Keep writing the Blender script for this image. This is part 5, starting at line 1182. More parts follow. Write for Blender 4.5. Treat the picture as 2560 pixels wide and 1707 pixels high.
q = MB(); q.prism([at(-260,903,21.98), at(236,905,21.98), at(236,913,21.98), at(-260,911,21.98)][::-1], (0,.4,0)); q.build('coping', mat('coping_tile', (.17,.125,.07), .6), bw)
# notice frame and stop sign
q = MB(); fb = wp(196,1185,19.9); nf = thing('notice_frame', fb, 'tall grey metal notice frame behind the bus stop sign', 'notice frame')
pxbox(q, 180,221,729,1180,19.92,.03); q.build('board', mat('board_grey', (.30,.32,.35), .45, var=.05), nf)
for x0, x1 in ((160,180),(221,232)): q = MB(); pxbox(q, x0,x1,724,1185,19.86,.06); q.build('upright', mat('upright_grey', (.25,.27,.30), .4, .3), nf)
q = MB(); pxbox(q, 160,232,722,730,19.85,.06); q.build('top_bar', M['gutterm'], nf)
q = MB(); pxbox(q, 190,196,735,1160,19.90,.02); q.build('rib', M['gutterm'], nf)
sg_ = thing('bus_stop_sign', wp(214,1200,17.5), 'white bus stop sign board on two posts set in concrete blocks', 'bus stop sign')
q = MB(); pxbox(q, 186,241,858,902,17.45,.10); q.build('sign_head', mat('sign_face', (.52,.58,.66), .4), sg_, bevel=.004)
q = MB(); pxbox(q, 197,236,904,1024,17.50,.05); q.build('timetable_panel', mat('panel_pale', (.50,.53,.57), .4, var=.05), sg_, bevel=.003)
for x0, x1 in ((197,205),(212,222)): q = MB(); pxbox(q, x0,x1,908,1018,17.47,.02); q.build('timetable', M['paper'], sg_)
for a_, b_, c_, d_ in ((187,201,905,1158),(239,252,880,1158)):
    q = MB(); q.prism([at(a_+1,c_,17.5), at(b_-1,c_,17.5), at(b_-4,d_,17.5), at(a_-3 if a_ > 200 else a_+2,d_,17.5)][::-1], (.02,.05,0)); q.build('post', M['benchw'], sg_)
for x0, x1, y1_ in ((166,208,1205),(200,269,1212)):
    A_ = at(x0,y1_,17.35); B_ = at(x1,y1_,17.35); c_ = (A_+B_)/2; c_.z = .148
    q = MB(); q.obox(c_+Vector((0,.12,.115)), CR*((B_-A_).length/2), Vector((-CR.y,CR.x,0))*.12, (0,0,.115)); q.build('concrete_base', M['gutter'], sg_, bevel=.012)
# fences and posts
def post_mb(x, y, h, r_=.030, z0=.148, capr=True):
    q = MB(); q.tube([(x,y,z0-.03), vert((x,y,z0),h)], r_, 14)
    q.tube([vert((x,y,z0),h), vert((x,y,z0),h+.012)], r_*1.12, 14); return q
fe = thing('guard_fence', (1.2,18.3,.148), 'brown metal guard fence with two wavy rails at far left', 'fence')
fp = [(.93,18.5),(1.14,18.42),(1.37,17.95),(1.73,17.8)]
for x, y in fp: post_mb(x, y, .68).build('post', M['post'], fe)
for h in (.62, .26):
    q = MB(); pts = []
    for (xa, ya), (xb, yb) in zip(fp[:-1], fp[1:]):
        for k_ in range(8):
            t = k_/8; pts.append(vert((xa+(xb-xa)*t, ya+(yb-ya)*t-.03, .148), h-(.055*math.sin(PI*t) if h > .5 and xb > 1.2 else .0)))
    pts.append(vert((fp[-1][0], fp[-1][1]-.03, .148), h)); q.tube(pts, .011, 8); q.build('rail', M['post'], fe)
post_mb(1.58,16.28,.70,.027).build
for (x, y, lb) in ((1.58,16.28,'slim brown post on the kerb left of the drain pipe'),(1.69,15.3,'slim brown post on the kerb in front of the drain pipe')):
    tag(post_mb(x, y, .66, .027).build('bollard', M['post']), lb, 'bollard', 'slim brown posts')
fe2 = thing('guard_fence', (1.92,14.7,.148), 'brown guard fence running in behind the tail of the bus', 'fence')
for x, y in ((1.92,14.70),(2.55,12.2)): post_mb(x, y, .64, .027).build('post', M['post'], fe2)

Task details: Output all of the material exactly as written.

Written solution:
Keep writing the Blender script for this image. This is part 5, starting at line 1182. More parts follow. Write for Blender 4.5. Treat the picture as 2560 pixels wide and 1707 pixels high.
q = MB(); q.prism([at(-260,903,21.98), at(236,905,21.98), at(236,913,21.98), at(-260,911,21.98)][::-1], (0,.4,0)); q.build('coping', mat('coping_tile', (.17,.125,.07), .6), bw)
# notice frame and stop sign
q = MB(); fb = wp(196,1185,19.9); nf = thing('notice_frame', fb, 'tall grey metal notice frame behind the bus stop sign', 'notice frame')
pxbox(q, 180,221,729,1180,19.92,.03); q.build('board', mat('board_grey', (.30,.32,.35), .45, var=.05), nf)
for x0, x1 in ((160,180),(221,232)): q = MB(); pxbox(q, x0,x1,724,1185,19.86,.06); q.build('upright', mat('upright_grey', (.25,.27,.30), .4, .3), nf)
q = MB(); pxbox(q, 160,232,722,730,19.85,.06); q.build('top_bar', M['gutterm'], nf)
q = MB(); pxbox(q, 190,196,735,1160,19.90,.02); q.build('rib', M['gutterm'], nf)
sg_ = thing('bus_stop_sign', wp(214,1200,17.5), 'white bus stop sign board on two posts set in concrete blocks', 'bus stop sign')
q = MB(); pxbox(q, 186,241,858,902,17.45,.10); q.build('sign_head', mat('sign_face', (.52,.58,.66), .4), sg_, bevel=.004)
q = MB(); pxbox(q, 197,236,904,1024,17.50,.05); q.build('timetable_panel', mat('panel_pale', (.50,.53,.57), .4, var=.05), sg_, bevel=.003)
for x0, x1 in ((197,205),(212,222)): q = MB(); pxbox(q, x0,x1,908,1018,17.47,.02); q.build('timetable', M['paper'], sg_)
for a_, b_, c_, d_ in ((187,201,905,1158),(239,252,880,1158)):
    q = MB(); q.prism([at(a_+1,c_,17.5), at(b_-1,c_,17.5), at(b_-4,d_,17.5), at(a_-3 if a_ > 200 else a_+2,d_,17.5)][::-1], (.02,.05,0)); q.build('post', M['benchw'], sg_)
for x0, x1, y1_ in ((166,208,1205),(200,269,1212)):
    A_ = at(x0,y1_,17.35); B_ = at(x1,y1_,17.35); c_ = (A_+B_)/2; c_.z = .148
    q = MB(); q.obox(c_+Vector((0,.12,.115)), CR*((B_-A_).length/2), Vector((-CR.y,CR.x,0))*.12, (0,0,.115)); q.build('concrete_base', M['gutter'], sg_, bevel=.012)
# fences and posts
def post_mb(x, y, h, r_=.030, z0=.148, capr=True):
    q = MB(); q.tube([(x,y,z0-.03), vert((x,y,z0),h)], r_, 14)
    q.tube([vert((x,y,z0),h), vert((x,y,z0),h+.012)], r_*1.12, 14); return q
fe = thing('guard_fence', (1.2,18.3,.148), 'brown metal guard fence with two wavy rails at far left', 'fence')
fp = [(.93,18.5),(1.14,18.42),(1.37,17.95),(1.73,17.8)]
for x, y in fp: post_mb(x, y, .68).build('post', M['post'], fe)
for h in (.62, .26):
    q = MB(); pts = []
    for (xa, ya), (xb, yb) in zip(fp[:-1], fp[1:]):
        for k_ in range(8):
            t = k_/8; pts.append(vert((xa+(xb-xa)*t, ya+(yb-ya)*t-.03, .148), h-(.055*math.sin(PI*t) if h > .5 and xb > 1.2 else .0)))
    pts.append(vert((fp[-1][0], fp[-1][1]-.03, .148), h)); q.tube(pts, .011, 8); q.build('rail', M['post'], fe)
post_mb(1.58,16.28,.70,.027).build
for (x, y, lb) in ((1.58,16.28,'slim brown post on the kerb left of the drain pipe'),(1.69,15.3,'slim brown post on the kerb in front of the drain pipe')):
    tag(post_mb(x, y, .66, .027).build('bollard', M['post']), lb, 'bollard', 'slim brown posts')
fe2 = thing('guard_fence', (1.92,14.7,.148), 'brown guard fence running in behind the tail of the bus', 'fence')
for x, y in ((1.92,14.70),(2.55,12.2)): post_mb(x, y, .64, .027).build('post', M['post'], fe2)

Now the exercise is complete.